Parametric Optimization of a Three-Phase MCR WPT System With Cylinder-Shaped Coils Oriented by Soft-Switching Range and Stable Output Power

Abstract

Multi-phase magnetically coupled resonant (MCR) wireless power transfer (WPT) technology can fulfill the requirements of time-varying spatial positions of loads in mid-range applications, as it can generate a rotating magnetic field around sending coils, and effectively reduce the limits of spatial positions on transfer characteristics including output power and transfer efficiency. Nevertheless, the design of coils parameters and control strategies put a great influence on the realistic transfer characteristics, which should be considered elaborately in practice. In this paper, a three-phase MCR WPT system with cylinder-shaped coils is investigated, the equivalent circuit model is built to carry out the theoretical analysis.
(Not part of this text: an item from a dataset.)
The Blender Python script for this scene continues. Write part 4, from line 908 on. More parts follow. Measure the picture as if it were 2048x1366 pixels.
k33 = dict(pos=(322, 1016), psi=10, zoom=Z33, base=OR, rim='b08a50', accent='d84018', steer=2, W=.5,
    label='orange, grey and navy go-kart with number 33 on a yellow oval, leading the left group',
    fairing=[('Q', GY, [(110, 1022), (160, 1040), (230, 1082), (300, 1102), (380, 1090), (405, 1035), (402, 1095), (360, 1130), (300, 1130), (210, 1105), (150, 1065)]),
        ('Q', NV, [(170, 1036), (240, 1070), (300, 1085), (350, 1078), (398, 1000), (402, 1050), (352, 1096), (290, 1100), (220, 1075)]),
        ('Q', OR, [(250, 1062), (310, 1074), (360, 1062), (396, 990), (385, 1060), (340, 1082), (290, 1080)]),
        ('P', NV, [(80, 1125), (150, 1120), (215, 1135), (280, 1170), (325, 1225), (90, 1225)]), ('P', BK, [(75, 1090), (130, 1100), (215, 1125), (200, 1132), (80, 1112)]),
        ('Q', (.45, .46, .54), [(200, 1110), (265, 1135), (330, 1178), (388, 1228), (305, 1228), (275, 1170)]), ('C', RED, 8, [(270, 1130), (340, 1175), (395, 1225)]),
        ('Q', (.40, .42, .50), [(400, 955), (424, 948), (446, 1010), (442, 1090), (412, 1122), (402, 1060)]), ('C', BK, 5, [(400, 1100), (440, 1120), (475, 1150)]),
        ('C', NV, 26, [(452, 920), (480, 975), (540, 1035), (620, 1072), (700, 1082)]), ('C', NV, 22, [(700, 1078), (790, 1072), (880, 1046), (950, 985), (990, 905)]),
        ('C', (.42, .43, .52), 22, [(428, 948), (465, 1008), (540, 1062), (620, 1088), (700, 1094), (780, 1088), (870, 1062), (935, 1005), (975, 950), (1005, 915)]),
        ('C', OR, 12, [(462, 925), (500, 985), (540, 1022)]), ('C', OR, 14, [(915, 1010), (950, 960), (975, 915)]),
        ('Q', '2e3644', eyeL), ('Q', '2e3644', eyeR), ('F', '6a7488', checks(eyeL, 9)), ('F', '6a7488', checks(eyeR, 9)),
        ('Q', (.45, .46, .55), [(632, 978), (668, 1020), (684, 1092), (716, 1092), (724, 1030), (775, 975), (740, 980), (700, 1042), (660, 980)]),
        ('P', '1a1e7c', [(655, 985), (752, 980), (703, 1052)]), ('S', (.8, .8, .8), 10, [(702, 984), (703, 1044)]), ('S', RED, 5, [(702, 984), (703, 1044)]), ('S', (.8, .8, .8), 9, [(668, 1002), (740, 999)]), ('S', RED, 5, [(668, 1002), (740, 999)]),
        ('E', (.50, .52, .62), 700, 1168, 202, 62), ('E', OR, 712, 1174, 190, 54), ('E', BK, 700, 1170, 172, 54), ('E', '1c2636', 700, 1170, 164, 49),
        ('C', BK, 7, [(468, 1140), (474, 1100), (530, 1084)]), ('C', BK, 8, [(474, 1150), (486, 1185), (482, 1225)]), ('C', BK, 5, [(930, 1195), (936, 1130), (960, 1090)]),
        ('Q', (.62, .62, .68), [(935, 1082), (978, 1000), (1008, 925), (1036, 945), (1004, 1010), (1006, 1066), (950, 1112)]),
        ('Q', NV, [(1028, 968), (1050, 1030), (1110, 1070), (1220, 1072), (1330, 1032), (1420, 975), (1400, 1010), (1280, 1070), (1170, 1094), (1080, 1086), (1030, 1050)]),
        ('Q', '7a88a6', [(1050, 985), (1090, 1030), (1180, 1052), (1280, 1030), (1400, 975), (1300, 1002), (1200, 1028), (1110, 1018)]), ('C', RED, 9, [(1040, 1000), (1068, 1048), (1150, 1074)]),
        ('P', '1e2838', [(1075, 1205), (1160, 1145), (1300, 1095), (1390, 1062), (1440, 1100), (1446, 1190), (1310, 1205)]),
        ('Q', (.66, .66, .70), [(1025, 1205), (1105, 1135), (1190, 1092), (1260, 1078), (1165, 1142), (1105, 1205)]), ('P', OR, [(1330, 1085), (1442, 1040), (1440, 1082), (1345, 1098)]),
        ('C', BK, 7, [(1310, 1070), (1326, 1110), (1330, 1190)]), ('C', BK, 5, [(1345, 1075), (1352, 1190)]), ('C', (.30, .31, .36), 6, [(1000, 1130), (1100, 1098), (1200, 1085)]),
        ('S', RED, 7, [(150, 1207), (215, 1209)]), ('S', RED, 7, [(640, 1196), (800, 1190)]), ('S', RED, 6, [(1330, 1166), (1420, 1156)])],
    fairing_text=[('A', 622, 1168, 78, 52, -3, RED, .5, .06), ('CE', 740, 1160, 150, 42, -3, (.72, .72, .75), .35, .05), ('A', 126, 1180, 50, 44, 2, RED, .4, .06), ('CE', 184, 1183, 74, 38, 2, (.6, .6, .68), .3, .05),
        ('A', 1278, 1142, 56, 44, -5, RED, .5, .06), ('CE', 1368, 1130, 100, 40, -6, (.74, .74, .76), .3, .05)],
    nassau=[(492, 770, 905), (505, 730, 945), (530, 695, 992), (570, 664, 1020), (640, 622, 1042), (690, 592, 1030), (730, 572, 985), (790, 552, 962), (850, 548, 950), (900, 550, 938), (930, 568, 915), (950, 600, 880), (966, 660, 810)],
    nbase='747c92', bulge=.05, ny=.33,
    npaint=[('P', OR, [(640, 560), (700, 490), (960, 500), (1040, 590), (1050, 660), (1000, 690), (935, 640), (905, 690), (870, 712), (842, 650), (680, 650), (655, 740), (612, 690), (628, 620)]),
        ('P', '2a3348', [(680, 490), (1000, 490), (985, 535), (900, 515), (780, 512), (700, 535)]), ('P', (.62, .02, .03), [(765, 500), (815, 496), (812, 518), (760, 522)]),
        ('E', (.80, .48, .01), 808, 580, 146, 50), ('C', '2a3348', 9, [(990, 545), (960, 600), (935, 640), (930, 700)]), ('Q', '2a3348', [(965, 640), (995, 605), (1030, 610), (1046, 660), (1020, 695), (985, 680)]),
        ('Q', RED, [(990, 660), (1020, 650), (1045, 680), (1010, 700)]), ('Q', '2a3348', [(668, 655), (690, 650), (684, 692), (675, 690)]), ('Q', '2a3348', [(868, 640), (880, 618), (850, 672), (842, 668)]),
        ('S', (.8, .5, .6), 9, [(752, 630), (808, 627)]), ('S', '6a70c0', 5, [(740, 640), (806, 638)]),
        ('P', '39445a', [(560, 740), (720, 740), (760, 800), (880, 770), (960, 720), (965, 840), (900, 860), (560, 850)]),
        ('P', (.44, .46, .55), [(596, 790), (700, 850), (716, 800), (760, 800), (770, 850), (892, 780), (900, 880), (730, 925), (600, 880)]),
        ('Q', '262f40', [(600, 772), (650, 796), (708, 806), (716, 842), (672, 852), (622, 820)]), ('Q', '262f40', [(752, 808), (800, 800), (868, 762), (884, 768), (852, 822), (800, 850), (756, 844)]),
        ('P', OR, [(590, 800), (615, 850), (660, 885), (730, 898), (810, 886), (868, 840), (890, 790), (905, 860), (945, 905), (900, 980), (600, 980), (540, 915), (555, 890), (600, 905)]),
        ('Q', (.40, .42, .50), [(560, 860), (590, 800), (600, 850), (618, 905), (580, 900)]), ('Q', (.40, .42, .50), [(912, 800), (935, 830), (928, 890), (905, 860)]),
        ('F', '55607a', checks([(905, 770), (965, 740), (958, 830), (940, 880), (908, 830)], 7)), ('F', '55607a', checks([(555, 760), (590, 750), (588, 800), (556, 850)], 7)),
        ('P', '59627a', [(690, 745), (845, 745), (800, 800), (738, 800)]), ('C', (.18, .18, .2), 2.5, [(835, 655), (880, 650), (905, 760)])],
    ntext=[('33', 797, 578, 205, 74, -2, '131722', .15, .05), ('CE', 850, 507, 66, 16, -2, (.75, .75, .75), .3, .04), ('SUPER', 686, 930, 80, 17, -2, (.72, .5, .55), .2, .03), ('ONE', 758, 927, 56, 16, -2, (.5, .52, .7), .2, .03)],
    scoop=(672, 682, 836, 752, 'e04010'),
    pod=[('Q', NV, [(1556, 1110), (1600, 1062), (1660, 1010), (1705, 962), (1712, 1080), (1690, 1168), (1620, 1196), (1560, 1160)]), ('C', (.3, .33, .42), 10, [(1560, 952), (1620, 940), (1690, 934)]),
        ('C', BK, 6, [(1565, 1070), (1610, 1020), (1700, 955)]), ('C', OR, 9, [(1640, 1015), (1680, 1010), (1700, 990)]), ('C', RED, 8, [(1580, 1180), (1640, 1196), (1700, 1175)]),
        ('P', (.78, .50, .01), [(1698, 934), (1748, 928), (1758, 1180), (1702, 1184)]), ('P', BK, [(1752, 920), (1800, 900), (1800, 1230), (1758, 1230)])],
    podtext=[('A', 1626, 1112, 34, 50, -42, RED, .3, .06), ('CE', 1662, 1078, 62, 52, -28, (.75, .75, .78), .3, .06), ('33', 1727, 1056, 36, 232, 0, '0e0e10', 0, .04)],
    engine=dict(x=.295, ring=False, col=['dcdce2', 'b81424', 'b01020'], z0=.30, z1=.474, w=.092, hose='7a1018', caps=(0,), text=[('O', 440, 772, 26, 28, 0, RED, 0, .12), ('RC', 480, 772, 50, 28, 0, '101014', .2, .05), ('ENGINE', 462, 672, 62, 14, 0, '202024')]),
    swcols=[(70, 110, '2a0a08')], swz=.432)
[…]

Based on that, the influence on zero-voltage-switching (ZVS) conditions of power switches and the output power of the system, resulting from different phase-shifted angles between each phase, coil turns and angular misalignments of the receiving coil, is analyzed comprehensively. Detailed discussions on relationships among coil turns, the angular misalignment, ZVS conditions, and the output power are completed under different phase-shifted angles. Furthermore, the parametric optimization of coil turns, as well as phase-shifted angles, are proposed to ensure the power switches realize ZVS and ensure the system realize stable output power within the full range of angular misalignment. Finally, experiments are carried out to evaluate the accuracy of theoretical analysis and confirm the validity of the proposed optimal design.